Dataset excerpt.
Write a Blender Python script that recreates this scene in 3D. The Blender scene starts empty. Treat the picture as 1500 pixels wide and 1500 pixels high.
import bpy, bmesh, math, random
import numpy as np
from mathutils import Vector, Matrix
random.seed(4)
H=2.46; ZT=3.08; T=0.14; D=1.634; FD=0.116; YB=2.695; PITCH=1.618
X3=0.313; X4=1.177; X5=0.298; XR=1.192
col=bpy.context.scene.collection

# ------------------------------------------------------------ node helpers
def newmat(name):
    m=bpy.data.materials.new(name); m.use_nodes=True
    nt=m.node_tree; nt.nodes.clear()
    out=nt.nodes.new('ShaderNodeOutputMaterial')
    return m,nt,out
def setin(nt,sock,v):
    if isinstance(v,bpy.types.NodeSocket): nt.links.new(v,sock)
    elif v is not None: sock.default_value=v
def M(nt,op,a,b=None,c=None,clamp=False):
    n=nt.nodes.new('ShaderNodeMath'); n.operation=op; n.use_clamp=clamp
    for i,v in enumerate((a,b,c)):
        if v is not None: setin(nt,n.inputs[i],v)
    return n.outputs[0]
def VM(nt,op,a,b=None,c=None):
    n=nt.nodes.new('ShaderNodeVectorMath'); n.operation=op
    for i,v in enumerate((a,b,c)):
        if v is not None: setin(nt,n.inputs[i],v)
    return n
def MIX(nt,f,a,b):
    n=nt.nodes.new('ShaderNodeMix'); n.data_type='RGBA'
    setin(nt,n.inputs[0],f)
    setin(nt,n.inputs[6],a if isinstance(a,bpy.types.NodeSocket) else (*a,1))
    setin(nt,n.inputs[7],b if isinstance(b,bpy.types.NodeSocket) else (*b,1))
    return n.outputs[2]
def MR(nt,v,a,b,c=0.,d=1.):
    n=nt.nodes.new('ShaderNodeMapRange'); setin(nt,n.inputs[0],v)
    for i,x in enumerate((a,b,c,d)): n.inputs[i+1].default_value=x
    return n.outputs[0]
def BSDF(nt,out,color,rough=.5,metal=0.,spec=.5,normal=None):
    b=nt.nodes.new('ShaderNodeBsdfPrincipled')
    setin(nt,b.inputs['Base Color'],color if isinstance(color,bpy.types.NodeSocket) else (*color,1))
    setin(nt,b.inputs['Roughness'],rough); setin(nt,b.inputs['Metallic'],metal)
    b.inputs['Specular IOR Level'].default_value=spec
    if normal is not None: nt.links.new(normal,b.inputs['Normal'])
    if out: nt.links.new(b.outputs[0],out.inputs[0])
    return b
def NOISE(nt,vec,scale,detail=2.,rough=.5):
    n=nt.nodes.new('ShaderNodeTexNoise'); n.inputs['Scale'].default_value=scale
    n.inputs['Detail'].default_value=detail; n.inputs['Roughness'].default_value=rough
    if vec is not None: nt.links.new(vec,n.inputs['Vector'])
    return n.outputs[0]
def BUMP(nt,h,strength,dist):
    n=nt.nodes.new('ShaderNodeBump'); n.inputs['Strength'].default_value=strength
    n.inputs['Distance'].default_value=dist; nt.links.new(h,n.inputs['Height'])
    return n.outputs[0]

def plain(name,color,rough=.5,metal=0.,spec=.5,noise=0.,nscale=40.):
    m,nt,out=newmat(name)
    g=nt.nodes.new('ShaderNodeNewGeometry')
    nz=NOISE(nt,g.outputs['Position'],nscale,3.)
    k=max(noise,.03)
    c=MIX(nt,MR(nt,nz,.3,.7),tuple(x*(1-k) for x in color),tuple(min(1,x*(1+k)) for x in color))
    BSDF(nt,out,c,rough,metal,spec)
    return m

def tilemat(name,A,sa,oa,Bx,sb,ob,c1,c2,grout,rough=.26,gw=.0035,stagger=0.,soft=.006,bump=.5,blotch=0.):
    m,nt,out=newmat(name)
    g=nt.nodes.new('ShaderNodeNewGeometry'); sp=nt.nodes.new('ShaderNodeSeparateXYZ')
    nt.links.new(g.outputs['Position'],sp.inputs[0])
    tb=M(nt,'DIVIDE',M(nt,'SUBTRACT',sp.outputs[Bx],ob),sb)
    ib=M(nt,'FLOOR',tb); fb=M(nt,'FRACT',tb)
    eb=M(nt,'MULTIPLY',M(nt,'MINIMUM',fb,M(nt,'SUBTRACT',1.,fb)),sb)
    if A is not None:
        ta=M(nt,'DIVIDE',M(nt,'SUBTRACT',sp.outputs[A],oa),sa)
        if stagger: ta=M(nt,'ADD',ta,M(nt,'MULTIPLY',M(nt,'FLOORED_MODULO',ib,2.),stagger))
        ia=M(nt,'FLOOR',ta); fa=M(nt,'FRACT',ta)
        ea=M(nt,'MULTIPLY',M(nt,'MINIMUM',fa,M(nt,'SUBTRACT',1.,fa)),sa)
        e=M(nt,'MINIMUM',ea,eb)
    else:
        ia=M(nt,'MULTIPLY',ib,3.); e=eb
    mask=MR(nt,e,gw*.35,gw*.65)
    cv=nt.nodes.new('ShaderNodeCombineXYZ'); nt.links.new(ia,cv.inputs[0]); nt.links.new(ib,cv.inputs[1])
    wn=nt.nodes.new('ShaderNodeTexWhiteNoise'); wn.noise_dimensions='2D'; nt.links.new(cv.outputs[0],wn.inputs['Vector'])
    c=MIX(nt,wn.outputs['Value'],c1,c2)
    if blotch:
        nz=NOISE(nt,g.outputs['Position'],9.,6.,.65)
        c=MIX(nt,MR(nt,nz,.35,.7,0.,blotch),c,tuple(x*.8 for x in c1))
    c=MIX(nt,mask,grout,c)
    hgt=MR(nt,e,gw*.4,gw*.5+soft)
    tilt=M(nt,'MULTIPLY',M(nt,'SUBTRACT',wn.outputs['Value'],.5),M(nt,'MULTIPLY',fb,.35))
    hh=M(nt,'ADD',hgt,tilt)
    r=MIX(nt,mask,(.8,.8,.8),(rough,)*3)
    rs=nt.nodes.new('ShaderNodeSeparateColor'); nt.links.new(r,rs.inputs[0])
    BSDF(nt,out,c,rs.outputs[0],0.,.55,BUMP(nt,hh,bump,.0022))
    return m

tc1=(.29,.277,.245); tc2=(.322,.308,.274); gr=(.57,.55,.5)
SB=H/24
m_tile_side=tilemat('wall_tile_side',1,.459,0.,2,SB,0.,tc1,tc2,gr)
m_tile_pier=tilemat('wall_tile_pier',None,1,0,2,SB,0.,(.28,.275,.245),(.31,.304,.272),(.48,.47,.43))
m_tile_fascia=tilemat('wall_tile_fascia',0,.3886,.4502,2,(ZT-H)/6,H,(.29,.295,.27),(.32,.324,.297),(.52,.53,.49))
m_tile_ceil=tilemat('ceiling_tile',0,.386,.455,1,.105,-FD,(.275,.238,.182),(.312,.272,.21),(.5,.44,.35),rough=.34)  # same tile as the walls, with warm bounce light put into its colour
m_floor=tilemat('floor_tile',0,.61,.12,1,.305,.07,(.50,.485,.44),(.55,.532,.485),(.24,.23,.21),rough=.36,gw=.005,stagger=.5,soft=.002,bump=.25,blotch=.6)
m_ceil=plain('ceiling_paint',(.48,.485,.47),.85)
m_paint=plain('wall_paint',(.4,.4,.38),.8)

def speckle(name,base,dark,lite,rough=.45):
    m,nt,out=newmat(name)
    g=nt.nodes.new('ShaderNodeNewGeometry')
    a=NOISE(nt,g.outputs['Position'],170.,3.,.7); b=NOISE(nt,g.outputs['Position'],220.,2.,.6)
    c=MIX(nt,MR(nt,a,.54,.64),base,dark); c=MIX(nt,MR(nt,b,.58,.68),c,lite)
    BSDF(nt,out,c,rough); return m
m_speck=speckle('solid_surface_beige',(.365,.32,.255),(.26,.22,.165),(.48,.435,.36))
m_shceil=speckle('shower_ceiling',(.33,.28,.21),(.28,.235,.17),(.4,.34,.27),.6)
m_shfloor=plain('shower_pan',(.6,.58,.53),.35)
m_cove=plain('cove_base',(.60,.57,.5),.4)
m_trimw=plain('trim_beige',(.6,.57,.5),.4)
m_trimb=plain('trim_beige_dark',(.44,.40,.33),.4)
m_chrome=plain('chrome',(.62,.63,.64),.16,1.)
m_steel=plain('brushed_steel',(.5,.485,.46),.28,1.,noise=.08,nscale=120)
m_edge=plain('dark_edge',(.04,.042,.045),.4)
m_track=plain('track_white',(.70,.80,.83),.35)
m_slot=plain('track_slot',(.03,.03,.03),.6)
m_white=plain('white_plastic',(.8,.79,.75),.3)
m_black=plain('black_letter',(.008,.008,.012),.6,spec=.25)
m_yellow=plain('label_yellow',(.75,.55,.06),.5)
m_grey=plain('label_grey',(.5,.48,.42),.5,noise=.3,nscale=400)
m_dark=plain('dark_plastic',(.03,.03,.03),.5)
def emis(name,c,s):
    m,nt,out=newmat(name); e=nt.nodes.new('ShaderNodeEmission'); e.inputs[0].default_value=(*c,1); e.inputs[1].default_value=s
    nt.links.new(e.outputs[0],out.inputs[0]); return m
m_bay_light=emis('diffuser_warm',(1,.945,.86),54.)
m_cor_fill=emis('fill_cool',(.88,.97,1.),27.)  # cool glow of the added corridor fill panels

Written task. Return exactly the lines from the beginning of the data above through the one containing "col=bpy.context.scene.collection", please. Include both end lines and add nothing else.

Correct answer.
Write a Blender Python script that recreates this scene in 3D. The Blender scene starts empty. Treat the picture as 1500 pixels wide and 1500 pixels high.
import bpy, bmesh, math, random
import numpy as np
from mathutils import Vector, Matrix
random.seed(4)
H=2.46; ZT=3.08; T=0.14; D=1.634; FD=0.116; YB=2.695; PITCH=1.618
X3=0.313; X4=1.177; X5=0.298; XR=1.192
col=bpy.context.scene.collection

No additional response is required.